Antes disso, como muitos artistas cabo-verdianos, Memé enfrentou dificuldades para encontrar espaço no mercado musical europeu. Mesmo assim, conseguiu lançar o seu primeiro álbum, Canga Boi, em 1999, com Zeca di Nha Reinalda, um marco na sua carreira. Seis anos depois, em 2005, lançou o seu segundo e último álbum, Tchada Pilam Katuta.

"Cada vez mais sinto mais vontade de tocar e cantar"

Memé Landim

Meme Landim entrevista

Memé Landin na Associação Cavaleiros de São Brás | 📸 Wilds Gomes

O longo percurso de Memé na música foi marcado por altos e baixos, mas nunca perdeu a paixão.

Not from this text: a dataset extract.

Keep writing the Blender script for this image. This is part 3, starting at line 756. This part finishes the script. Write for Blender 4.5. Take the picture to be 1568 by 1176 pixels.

Com mais de 50 anos de carreira e 73 anos de idade, menciona que o apoio dos fãs tem sido um dos seus maiores motivadores para continuar. "A motivação vem da população, dos fãs, que sempre disseram que gostavam e viviam da minha melodia. Isso sempre me deu força e coragem. Cada vez mais sinto mais vontade de tocar e cantar", confessa. Esse carinho do público ao longo das décadas tem sido uma fonte constante de energia para se manter ativo e criativo.


Uma das coisas que Memé nota é a evolução da música cabo-verdiana e o surgimento de novos estilos, como o Cotxipó — uma variante mais acelerada do Funaná —, que tem ganhado popularidade entre os jovens. Embora alguns críticos acusem o Cotxipó de "estragar" a música tradicional, Memé discorda. "Cotxipó é para os jovens. Funaná é para os mais antigos. Cada um ouve o que quer. Os dois podem coexistir; são estilos diferentes, mas ambos se desenvolvem a partir do som tradicional. O importante é que a música continue a evoluir e que cada geração tenha a liberdade de criar e expressar-se da forma que lhe parece mais autêntica".


Hoje, com a sua vasta experiência de vida e de carreira, Memé continua a criar e a inspirar, mostrando que, independentemente da idade ou das adversidades, a música continua a ser uma força que move gerações. "Estou contente com tudo", afirma, com o espírito de quem ainda tem muito a oferecer, e garante que tem novos projetos para apresentar entre este e o próximo ano.